Jorge Javier Rodríguez, reportedly a friend of The Crab, was detained by US immigration agents in July 2025, raising the prospect that he could have been used to pass along a message to the security chief.
A White House official told London’s Telegraph that Cuba was “a failing nation whose rulers have had a major setback with the loss of support from Venezuela”.
“We are talking to Cuba, whose leaders want to make a deal and should make a deal,” the official claimed.
Venezuelan political analyst Joelvin Villarroel believes Rodríguez Castro could balance the demands of the current regime and the US, as the Trump administration seeks to turn Cuba into a “client state”.
“The Americans are aware that they hold ample leverage and that current geopolitical circumstances would favour armed intervention,” he said. “The Cubans will negotiate in order to survive such changes.”
Others are more sceptical. José Daniel Ferrer, a Cuban human rights activist who has been arrested dozens of times by the regime, was released from prison in October at the request of the US and now lives in exile in Miami.
When he met Rubio in November, the secretary of state hailed his “courage and resilience” in the face of oppression. Ferrer, for his part, told the London Telegraph that Rubio is “the best friend of the Democratic family of Cubans”.
Citing trusted sources in the administration, he said the US goal was “to eradicate the regime” and believes this will probably require a military intervention as Cuba’s leaders attempt to cling to power.
Arcos believes Rodríguez Castro is simply a convenient channel of communication to Raúl Castro, who remains the ultimate authority on the island.
“He cannot be a Delcy Rodriguez,” he said. “He is not qualified to be a transitional figure. He is not a politician. He is not even a technocrat. He is a thug.”
Rodriguez, the Venezuelan president-elect since January, has skilfully walked a tightrope since she took power.

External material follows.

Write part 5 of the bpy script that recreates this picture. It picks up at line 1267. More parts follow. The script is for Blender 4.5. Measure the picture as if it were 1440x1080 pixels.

She has managed to make overtures to Trump – the president refers to her almost fondly in his monologues – while keeping onside the other powerful Venezuelan families who will move against her if it appears she is turning them into a vassal state.
But Venezuela is not the same as Cuba, where the system of power is more hierarchical and opaque, making it difficult for Rubio to identify and cultivate a new leader.
Alonso noted Rodríguez Castro did not have a formal role in any of the island’s traditional power bases: the historical leaders such as Raúl Castro, the government’s public faces such as Díaz-Canel or Gaesa.
If Washington can use a Rodríguez Castro to prise Cuba from the grips of communism, it will be a sweet victory after decades of defiance.
But if betting on The Crab fails and the regime proves intractable, then another military intervention looms.